Mr Thing declines to take this advice; Mr Blair applied it, quite casually, to Mr Thing yesterday. No toad beneath any harrow could have been more thoroughly holed.

This is what happened: Mr Thing offered to rub Mr Blair's face in his recent Euro-failures. The Franco-German axis is busy preparing an alternative Euro defence force which will, necessarily, undermine Nato. Mr Thing quoted Mr Blair's earlier words – what a tragic mistake it would be if Britain were left out of the debate. And yet here were France, Germany etc. meeting without Britain to debate just that, leaving us out of the discussion.

Mr Blair stood up and said that four member countries were involved in the meeting and 11 weren't. "We," he said, "are part of the 11."

This idea that we were on the majority side of the argument was so deft, so unfair, so funny that it produced a deafening level of static in the House.

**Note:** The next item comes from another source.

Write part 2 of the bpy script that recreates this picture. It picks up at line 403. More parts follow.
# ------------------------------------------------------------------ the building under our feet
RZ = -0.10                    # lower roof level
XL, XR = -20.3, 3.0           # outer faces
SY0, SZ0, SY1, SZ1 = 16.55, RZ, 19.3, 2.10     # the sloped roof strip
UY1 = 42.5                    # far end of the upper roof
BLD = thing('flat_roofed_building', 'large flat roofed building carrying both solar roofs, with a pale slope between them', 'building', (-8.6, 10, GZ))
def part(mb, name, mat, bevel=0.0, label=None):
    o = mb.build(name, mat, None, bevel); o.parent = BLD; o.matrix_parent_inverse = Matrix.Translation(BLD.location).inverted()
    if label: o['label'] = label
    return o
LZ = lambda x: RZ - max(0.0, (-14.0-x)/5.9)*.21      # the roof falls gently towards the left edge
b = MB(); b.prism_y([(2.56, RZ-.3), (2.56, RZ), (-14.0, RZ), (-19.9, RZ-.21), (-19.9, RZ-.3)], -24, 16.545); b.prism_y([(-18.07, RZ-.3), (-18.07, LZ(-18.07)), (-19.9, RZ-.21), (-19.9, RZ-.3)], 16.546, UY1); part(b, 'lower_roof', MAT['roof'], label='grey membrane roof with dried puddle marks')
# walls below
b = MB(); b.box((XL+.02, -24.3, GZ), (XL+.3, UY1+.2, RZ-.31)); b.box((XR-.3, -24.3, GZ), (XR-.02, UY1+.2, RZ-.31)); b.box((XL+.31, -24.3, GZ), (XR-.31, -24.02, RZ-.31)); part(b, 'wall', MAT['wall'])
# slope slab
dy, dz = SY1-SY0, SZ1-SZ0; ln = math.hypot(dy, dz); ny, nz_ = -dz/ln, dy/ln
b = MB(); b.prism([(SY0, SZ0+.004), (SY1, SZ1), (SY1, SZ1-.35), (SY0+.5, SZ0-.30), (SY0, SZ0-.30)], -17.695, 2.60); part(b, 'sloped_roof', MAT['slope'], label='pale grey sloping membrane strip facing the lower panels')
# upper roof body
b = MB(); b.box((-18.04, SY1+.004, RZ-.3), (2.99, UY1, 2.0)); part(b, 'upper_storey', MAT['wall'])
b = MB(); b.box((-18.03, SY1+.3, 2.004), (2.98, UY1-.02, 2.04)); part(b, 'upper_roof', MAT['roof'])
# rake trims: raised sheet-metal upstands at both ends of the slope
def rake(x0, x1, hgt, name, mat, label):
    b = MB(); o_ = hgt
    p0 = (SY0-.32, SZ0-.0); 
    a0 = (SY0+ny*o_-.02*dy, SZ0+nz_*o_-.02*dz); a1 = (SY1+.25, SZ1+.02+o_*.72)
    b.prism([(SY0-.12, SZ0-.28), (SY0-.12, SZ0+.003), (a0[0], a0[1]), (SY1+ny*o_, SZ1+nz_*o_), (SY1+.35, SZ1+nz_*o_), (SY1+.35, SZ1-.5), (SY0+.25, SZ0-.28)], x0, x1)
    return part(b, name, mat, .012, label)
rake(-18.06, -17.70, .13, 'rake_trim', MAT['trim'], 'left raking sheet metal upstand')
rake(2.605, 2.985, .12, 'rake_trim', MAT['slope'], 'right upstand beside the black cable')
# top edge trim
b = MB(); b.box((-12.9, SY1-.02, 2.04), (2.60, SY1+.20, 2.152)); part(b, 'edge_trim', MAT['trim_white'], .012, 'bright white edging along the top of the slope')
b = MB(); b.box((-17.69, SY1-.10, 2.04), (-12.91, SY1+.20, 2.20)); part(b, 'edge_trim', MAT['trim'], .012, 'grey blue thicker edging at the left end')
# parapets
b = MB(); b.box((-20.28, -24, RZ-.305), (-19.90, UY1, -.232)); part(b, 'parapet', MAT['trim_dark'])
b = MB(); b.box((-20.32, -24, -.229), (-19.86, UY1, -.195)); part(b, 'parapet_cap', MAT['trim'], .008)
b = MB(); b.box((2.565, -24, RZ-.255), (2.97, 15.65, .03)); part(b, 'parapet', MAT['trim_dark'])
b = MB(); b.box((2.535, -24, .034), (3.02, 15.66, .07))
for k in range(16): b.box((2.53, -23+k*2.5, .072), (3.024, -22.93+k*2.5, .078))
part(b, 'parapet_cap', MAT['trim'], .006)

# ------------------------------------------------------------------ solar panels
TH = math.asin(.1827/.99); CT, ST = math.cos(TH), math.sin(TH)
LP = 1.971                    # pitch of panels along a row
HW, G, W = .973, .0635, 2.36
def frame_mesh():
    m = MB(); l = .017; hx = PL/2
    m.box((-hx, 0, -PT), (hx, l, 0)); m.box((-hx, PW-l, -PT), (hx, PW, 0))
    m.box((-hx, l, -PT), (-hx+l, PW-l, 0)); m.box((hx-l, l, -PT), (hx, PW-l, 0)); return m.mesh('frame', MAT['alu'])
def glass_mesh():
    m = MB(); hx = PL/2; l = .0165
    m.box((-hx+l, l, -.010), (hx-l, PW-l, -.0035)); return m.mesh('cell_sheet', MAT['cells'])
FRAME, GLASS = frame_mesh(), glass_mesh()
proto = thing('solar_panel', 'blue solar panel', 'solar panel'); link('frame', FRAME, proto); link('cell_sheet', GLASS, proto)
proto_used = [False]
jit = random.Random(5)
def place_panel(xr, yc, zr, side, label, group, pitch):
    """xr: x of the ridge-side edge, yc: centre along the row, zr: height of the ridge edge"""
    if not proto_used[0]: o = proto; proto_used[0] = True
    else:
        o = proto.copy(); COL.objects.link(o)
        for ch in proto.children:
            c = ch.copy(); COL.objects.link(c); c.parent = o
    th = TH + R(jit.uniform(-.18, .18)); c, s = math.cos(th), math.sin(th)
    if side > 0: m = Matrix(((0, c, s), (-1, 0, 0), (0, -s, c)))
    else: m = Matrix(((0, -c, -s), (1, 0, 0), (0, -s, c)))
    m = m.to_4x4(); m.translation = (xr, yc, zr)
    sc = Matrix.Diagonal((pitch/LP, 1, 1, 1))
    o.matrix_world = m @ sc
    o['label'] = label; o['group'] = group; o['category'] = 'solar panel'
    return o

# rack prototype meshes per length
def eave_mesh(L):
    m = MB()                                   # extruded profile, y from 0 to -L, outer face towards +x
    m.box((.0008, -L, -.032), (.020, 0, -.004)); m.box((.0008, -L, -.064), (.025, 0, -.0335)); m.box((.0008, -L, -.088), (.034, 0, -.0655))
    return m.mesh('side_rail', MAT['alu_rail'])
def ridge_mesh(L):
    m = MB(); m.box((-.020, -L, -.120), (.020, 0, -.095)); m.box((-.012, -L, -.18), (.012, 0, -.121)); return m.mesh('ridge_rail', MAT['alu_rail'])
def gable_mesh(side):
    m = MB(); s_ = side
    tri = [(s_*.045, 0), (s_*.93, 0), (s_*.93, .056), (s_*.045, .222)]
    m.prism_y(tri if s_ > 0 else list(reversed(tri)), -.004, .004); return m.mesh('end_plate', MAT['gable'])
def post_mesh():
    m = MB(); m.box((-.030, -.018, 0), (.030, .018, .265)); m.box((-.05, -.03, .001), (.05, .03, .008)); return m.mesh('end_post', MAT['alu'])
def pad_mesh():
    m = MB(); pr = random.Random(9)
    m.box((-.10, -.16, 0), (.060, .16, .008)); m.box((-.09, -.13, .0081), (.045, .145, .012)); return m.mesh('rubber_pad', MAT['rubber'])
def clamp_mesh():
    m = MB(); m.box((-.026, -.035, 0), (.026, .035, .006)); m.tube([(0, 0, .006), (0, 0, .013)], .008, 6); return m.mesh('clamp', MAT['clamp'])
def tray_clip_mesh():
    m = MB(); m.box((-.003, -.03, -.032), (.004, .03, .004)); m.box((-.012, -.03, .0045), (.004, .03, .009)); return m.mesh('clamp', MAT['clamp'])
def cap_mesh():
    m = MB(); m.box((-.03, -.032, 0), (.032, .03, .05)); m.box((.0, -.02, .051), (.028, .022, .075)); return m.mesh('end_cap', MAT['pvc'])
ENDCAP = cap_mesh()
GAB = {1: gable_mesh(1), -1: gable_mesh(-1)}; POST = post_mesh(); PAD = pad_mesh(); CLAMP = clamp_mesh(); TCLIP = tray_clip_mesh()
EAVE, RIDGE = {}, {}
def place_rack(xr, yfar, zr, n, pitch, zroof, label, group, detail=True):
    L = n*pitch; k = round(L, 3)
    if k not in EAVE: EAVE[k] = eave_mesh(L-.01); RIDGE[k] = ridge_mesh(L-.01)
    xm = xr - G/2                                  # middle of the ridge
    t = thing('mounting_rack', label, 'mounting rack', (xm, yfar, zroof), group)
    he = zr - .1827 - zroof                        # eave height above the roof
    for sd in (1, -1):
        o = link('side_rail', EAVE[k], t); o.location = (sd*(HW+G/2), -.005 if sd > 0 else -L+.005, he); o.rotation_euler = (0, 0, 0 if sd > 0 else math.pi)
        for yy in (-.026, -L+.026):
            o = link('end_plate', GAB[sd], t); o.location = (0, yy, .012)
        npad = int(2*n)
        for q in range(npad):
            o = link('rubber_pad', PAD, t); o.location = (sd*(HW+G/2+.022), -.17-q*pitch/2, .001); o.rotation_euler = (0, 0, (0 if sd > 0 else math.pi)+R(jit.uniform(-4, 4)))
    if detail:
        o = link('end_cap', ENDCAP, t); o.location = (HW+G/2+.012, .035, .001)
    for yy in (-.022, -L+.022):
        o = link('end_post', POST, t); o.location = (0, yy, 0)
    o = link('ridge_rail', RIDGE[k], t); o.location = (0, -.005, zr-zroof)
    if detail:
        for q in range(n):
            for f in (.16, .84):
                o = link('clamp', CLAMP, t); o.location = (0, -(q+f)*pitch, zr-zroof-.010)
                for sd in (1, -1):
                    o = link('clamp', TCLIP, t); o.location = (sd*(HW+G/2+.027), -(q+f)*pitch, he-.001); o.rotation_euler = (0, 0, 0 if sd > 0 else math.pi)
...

It was impossible to follow Mr Thing. Mr Blair had silenced his opponent even though he was audibly there. "Started it in St Malo," Mr Thing struggled on: "Germans want separate budget ... French want nothing to do with America ... He kickstarted it and now others are riding off without him."

Then Mr Blair agreed and that was the end of Mr Thing.

The proposed meeting was about a threat to Nato? Then: "That's why it was a good idea we weren't there! (Gasp in House, then laughter). So we're in agreement! (Laughter building). He agrees with me, we shouldn't have been there. (Ribs creak and break audibly). Agreement is a very good thing. (Two heads explode). I've been a bit short of that recently."

The argument may have been fatally flawed but it was still fatal. Among Mr Thing's many deficiencies (stature, experience, flair, voice, touch, inspiration) one stands out more than any other. Brains. He simply hasn't the brains for the job.